Fear Not the Asset Protection Trust
27 Pages Posted: 26 Jan 2006
Abstract
This article addresses the rise and gradual diversification of state statutes permitting settlors to self-settle trusts that avoid claims by their own creditors (known generically as asset protection trusts). The article argues that, whatever the motives underlying their authorization, asset protection trusts are unobjectionable, and even potentially beneficial, as a matter of public policy, at least to the extent that they affect the rights of voluntary (contract) creditors. The same can be said of revocable asset protection trusts, a new type of vehicle permissible since 2004 under one state statute. On the other hand, statutory provisions shielding the corpus of an asset protection trust from the claims of involuntary creditors (tort claimants, alimony creditors, etc.) raise a different set of concerns and merit revision on policy grounds. Unless efforts to revise the relevant statutes are undertaken in a broader legal context, however, so that they encompass all sorts of asset protection strategies, those efforts would prove counter-productive.
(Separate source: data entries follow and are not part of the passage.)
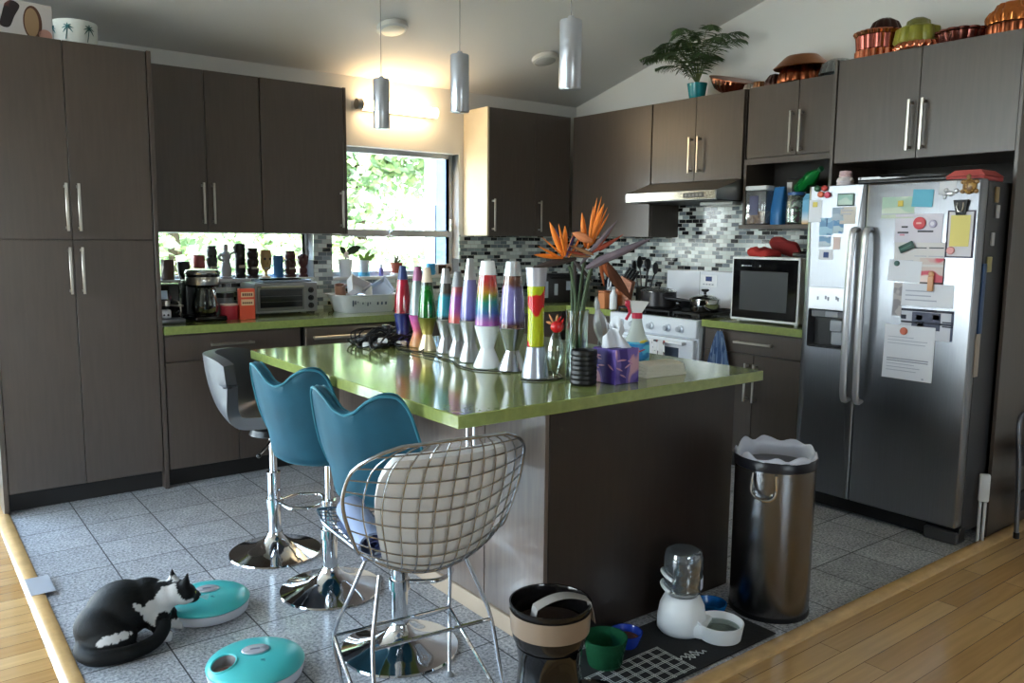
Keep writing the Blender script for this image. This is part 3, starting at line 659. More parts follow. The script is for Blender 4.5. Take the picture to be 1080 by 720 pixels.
o = rmag('round_magnet','round coral red magnet on the large white sheet',-3.418,1.502,.029,(214,84,92)); 
p = MB(); p.box((-.012,-.010,-.004),(.012,-.0078,.004),.001); p.build('emblem', mat('pale_pink',(238,180,176),rough=.5), o)
o = rmag('oval_magnet','flat lilac ring magnet beside the red round magnet',-3.480,1.499,.018,(176,170,196)); p = MB(); p.lathe([(0,0),(.009,0),(.009,.0008),(0,.0008)],(0,-.008,0),16,axis=Matrix.Rotation(PI/2,3,'X')); p.build('centre', mat('lilac_paper'), o)
o = rmag('clip_magnet','dark green oblong clip magnet',-3.366,1.390,.02,(34,74,66),th=.012,sq=(.07,.034)); o.rotation_euler = (Matrix.Rotation(-PI/2,3,'Z')@Matrix.Rotation(-.45,3,'Y')).to_euler()
p = MB(); p.box((-.028,-.014,-.003),(.028,-.0118,.003),.001); p.build('ridge', mat('green_ridge',(60,112,96),rough=.4), o)
rmag('dot_magnet','small dark green dot magnet on the plain bluish paper',-3.323,1.312,.013,(40,84,78))
rmag('dot_magnet','orange dot magnet at the top of the long letter',-3.379,.990,.018,(206,110,84))
rmag('dot_magnet','pink round magnet at the bottom of the bordered page',-3.568,1.377,.018,(216,150,150))
o = rmag('peg_magnet','small wooden figure peg magnet over the wide sheet',-3.491,1.222,.01,(214,160,120),th=.012,sq=(.026,.07)); p = MB(); p.ball((0,-.006,.045),(.014,.008,.014)); p.build('head', mat('mag_214_160_120'), o)
# clip
cl = thing('bulldog_clip','black bulldog clip holding the bordered page','clip',(FX-.006,-3.602,1.572),-PI/2,'papers and magnets on the refrigerator')
p = MB(); p.prism([(-.030,0),(.030,0),(.022,-.024),(-.022,-.024)],0,.0); p = MB()
p.add([(-.031,-.002,.033),(.031,-.002,.033),(.020,-.002,-.036),(-.020,-.002,-.036),(-.031,-.018,.030),(.031,-.018,.030),(.020,-.008,-.036),(-.020,-.008,-.036)],[(0,1,2,3),(7,6,5,4),(0,4,5,1),(1,5,6,2),(2,6,7,3),(3,7,4,0)]); p.build('jaw', BLACK, cl, smooth=0)
p = MB(); p.tube([(-.012,-.012,.03),(-.014,-.02,.0),(-.008,-.016,-.02),(.008,-.016,-.02),(.014,-.02,0),(.012,-.012,.03)],.0018,6); p.build('wire_loop', NICKEL, cl)
# turtle magnet
tu = thing('turtle_magnet','brown turtle magnet at the top right of the door','magnet',(FX-.004,-3.628,1.662),-PI/2,'papers and magnets on the refrigerator')
p = MB(); p.ball((0,0,0),(.030,.014,.034),16,10); p.build('shell', two_tone('turtle_shell',(120,84,44),(176,136,76),60,rough=.3), tu)
for a in (35,145,215,325):
    p = MB(); p.ball((.034*math.cos(R(a)),0,.036*math.sin(R(a))),(.012,.005,.010)); p.build('flipper', mat('turtle_skin',(150,112,66),rough=.4), tu)
p = MB(); p.ball((-.006,0,.044),(.010,.007,.012)); p.build('head', MATS['turtle_skin'], tu)
sf = MB(); sf.ball((0,0,0),(.02,.006,.012)); sf.ball((.026,0,.012),(.012,.005,.010)); sf.ball((-.018,0,.016),(.010,.005,.010)); sf.ball((-.022,0,-.014),(.008,.004,.010))
tag(sf.build('figure_magnet', mat('pale_silver',(196,196,204),rough=.3,metal=.6), loc=(FX-.005,-3.545,1.634), rot=-PI/2),'small silver figure magnet left of the turtle','magnet','papers and magnets on the refrigerator')
o = note('sketch','faint grey oval drawing beside the blue sticky note','drawing',(-3.494,1.690,-3.570,1.63),mat('clear_sticker',(196,196,202),rough=.4)); 
# side magnets (side face y = -3.6744)
def smag(label,x,z,w,h,c,nm='side_magnet'):
    p = MB(); p.box((-w/2,-.008,-h/2),(w/2,0,h/2),.003,2); return tag(p.build(nm, mat('smag_%d_%d_%d'%c,c,rough=.4), loc=(x,-3.6745,z)), label,'magnet','magnets on the refrigerator side')
smag('oval tan magnet highest on the refrigerator side',-.72,1.63,.035,.07,(150,128,90))
smag('white key-shaped magnet on the refrigerator side',-.70,1.555,.035,.06,(190,190,196))
smag('small white magnet halfway up the refrigerator side',-.73,1.43,.03,.06,(180,180,188))
smag('yellowish magnet on the refrigerator side',-.745,1.315,.045,.07,(170,160,112))
smag('long blue bag clip on the refrigerator side',-.79,1.16,.04,.32,(58,88,132),'bag_clip')
smag('beige plastic opener on the refrigerator side',-.80,.90,.045,.20,(170,158,146),'bottle_opener')
# on top of the refrigerator
j = thing('spice_jar','white ribbed jar with pink lid on top of the refrigerator','jar',(-.76,-2.955,1.699))
p = MB(); p.lathe([(0,0),(.040,0),(.042,.008),(.039,.016),(.042,.024),(.039,.032),(.036,.040),(.030,.046),(0,.046)],n=20,flute=(14,.05)); p.build('body', mat('pearly_white',(214,204,208),rough=.3), j)
p = MB(); p.lathe([(0,.0455),(.030,.046),(.033,.054),(.028,.06),(.031,.068),(.026,.077),(.0,.08)],n=20,flute=(12,.05)); p.build('lid', mat('pale_rose',(206,176,182),rough=.3), j)
t = thing('serving_tray','flat black tray lying on top of the refrigerator','tray',(-.62,-3.27,1.7045))
p = MB(); p.box((-.17,-.27,0),(.17,.23,.016),.004); p.build('base', BLACK, t)
p = MB(); 
for a in ((-.17,-.27,.17,-.255),(-.17,.215,.17,.23),(-.17,-.255,-.155,.215),(.155,-.255,.17,.215)): p.box((a[0],a[1],.016),(a[2],a[3],.034),.003)
p.build('rim', GLOSSBLACK, t)
p = MB(); p.tube([(-.17,.10,.03),(-.20,.10,.034),(-.20,-.02,.034),(-.17,-.02,.03)],.005,8); p.build('handle', GLOSSBLACK, t)
b = thing('storage_box','flat red box with sloping lid on top of the refrigerator','box',(-.74,-3.585,1.691))
p = MB(); p.box((-.10,-.085,.0),(.10,.085,.022),.006,2); p.build('base', mat('dusty_red',(168,62,60),rough=.5), b)
p = MB(); p.add([(-.10,-.086,.0225),(.10,-.086,.0225),(.10,.086,.0225),(-.10,.086,.0225),(-.075,-.055,.05),(.075,-.055,.05),(.075,.055,.05),(-.075,.055,.05)],[(3,2,1,0),(4,5,6,7),(0,1,5,4),(1,2,6,5),(2,3,7,6),(3,0,4,7)]); p.build('lid', mat('soft_red',(190,88,84),rough=.5), b, smooth=0)

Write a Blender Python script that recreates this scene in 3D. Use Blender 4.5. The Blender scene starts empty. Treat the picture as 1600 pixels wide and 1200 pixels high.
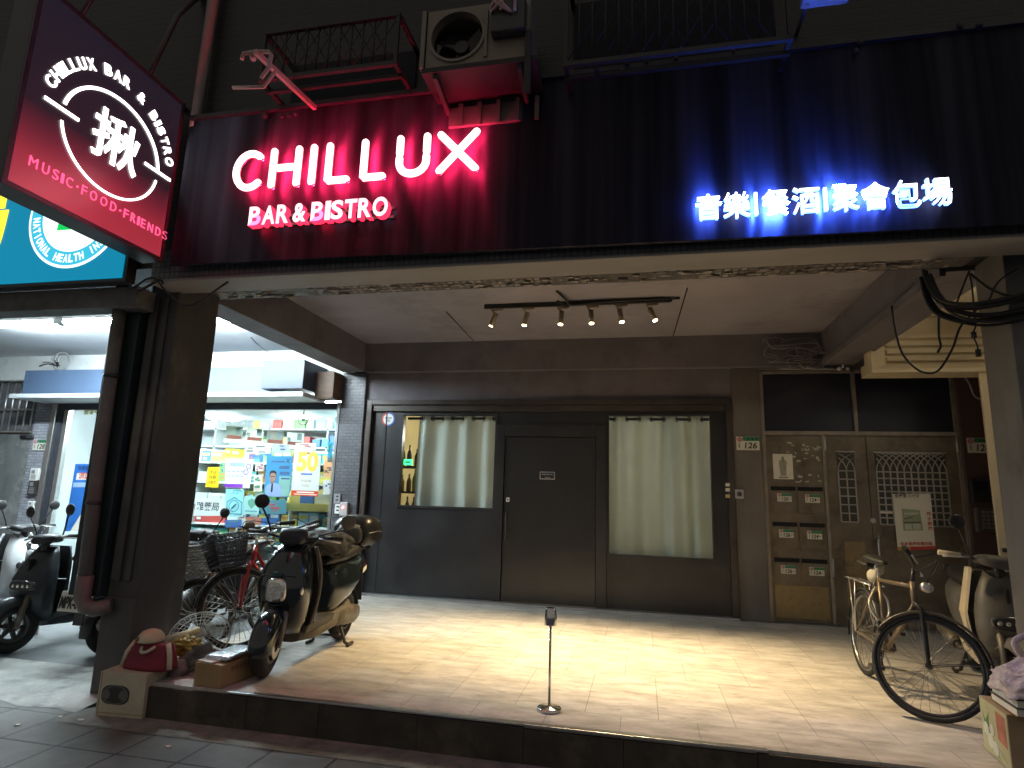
import bpy, bmesh, math, random
from mathutils import Vector, Matrix, noise
random.seed(7)
R = math.radians
PI = math.pi
S = bpy.context.scene
COL = S.collection

# ---------------------------------------------------------------- camera, world, exposure
CAM = Vector((0.94998811, -7.88690449, 1.33603715))
CR = Vector((0.978057, 0.206179, 0.029921))
CU = Vector((0.009334, -0.186836, 0.982347))
CF = Vector((-0.20813, 0.960512, 0.18466))
FPX = 944.2657
cam = bpy.data.cameras.new('camera')
cam.lens = FPX / 1600 * 36
cam.sensor_width = 36
cam.clip_start = 0.05
cam.clip_end = 500
camo = bpy.data.objects.new('camera', cam)
COL.objects.link(camo)
camo.matrix_world = Matrix(((CR.x, CU.x, -CF.x, CAM.x), (CR.y, CU.y, -CF.y, CAM.y), (CR.z, CU.z, -CF.z, CAM.z), (0, 0, 0, 1)))
S.camera = camo
S.view_settings.view_transform = 'Standard'
S.view_settings.look = 'None'
S.view_settings.exposure = 1.22
S.view_settings.gamma = 1.0
w = bpy.data.worlds.new('World')
S.world = w
w.use_nodes = True
wn = w.node_tree.nodes
sky = wn.new('ShaderNodeTexSky')
sky.sky_type = 'NISHITA'
sky.sun_disc = False
sky.sun_elevation = R(-4)
sky.sun_rotation = R(200)
wn['Background'].inputs['Strength'].default_value = 0.06
w.node_tree.links.new(sky.outputs[0], wn['Background'].inputs[0])
# assumed light of the street behind the camera: faint, very soft light on everything that faces it
sl = bpy.data.lights.new('assumed_street_glow', 'SUN')
sl.energy = 0.27
sl.angle = R(175)
sl.color = (1.0, .94, .84)
so = bpy.data.objects.new('assumed_street_glow', sl)
COL.objects.link(so)
so.rotation_euler = Vector((-.3, 1, -.6)).to_track_quat('-Z', 'Y').to_euler()
try:
    S.cycles.max_bounces = 8
    S.cycles.transparent_max_bounces = 12
    S.cycles.sample_clamp_indirect = 4
    S.cycles.caustics_reflective = False
    S.cycles.caustics_refractive = False
    S.cycles.use_denoising = True
except Exception:
    pass


def at(px, py, ax, v):
    """point of the place seen at a photo pixel on the plane ax = v"""
    d = CR * ((px - 800) / FPX) + CU * ((600 - py) / FPX) + CF
    i = 'XYZ'.index(ax)
    return CAM + d * ((v - CAM[i]) / d[i])


# ---------------------------------------------------------------- materials
MATS = {}


def nd(nt, t, **kw):
    n = nt.nodes.new(t)
    for k, v in kw.items():
        setattr(n, k, v)
    return n


def M(name, col=(.5, .5, .5), rough=.5, metal=0., var=.18, scale=6., bump=.0, stretch=(1, 1, 1), emit=None, es=1., spec=.5, coat=0., dirt=None, dirts=3., trans=0., alpha=1., detail=5):
    if name in MATS:
        return MATS[name]
    m = bpy.data.materials.new(name)
    m.use_nodes = True
    nt = m.node_tree
    b = nt.nodes['Principled BSDF']
    L = nt.links
    b.inputs['Roughness'].default_value = rough
    b.inputs['Metallic'].default_value = metal
    b.inputs['Specular IOR Level'].default_value = spec
    b.inputs['Coat Weight'].default_value = coat
    b.inputs['Base Color'].default_value = (*col, 1)
    if emit:
        b.inputs['Emission Color'].default_value = (*emit, 1)
        b.inputs['Emission Strength'].default_value = es
    if trans:
        b.inputs['Transmission Weight'].default_value = trans
    if var or bump:
        tc = nd(nt, 'ShaderNodeTexCoord')
        mp = nd(nt, 'ShaderNodeMapping')
        mp.inputs['Scale'].default_value = stretch
        L.new(tc.outputs['Object'], mp.inputs[0])
        nz = nd(nt, 'ShaderNodeTexNoise')
        nz.inputs['Scale'].default_value = scale
        nz.inputs['Detail'].default_value = detail
        nz.inputs['Roughness'].default_value = .62
        L.new(mp.outputs[0], nz.inputs['Vector'])
        rp = nd(nt, 'ShaderNodeValToRGB')
        rp.color_ramp.elements[0].position = .3
        rp.color_ramp.elements[1].position = .7
        rp.color_ramp.elements[0].color = (*[c * (1 - var) for c in col], 1)
        rp.color_ramp.elements[1].color = (*[min(1, c * (1 + var)) for c in col], 1)
        L.new(nz.outputs[0], rp.inputs[0])
        out = rp.outputs[0]
        if dirt:
            n2 = nd(nt, 'ShaderNodeTexNoise')
            n2.inputs['Scale'].default_value = dirts
            n2.inputs['Detail'].default_value = 8
            n2.inputs['Roughness'].default_value = .7
            L.new(mp.outputs[0], n2.inputs['Vector'])
            r2 = nd(nt, 'ShaderNodeValToRGB')
            r2.color_ramp.elements[0].position = .52
            r2.color_ramp.elements[1].position = .68
            r2.color_ramp.elements[0].color = (0, 0, 0, 1)
            r2.color_ramp.elements[1].color = (1, 1, 1, 1)
            L.new(n2.outputs[0], r2.inputs[0])
            mx = nd(nt, 'ShaderNodeMix', data_type='RGBA')
            L.new(r2.outputs[0], mx.inputs[0])
            L.new(out, mx.inputs[6])
            mx.inputs[7].default_value = (*dirt, 1)
            out = mx.outputs[2]
        L.new(out, b.inputs['Base Color'])
        if rough > .12 and metal < .99:
            mr = nd(nt, 'ShaderNodeMapRange')
            mr.inputs['To Min'].default_value = rough * .82
            mr.inputs['To Max'].default_value = min(1, rough * 1.18)
            L.new(nz.outputs[0], mr.inputs[0])
            L.new(mr.outputs[0], b.inputs['Roughness'])
        if bump:
            bp = nd(nt, 'ShaderNodeBump')
            bp.inputs['Strength'].default_value = bump
            bp.inputs['Distance'].default_value = .02
            L.new(nz.outputs[0], bp.inputs['Height'])
            L.new(bp.outputs[0], b.inputs['Normal'])
    MATS[name] = m
    return m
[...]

A second section of the article analyses the problem of asset protection trusts in a bankruptcy proceeding. Like other forms of spendthrift trust, asset protection trusts should remain impervious to creditors' claims in bankruptcy, but as a matter of discharge policy ought to be made subject to the new means test regulating eligibility for bankruptcy relief. Ensuring that this occurs in all cases will require tweaking the language of the Bankruptcy Code as revised in 2005.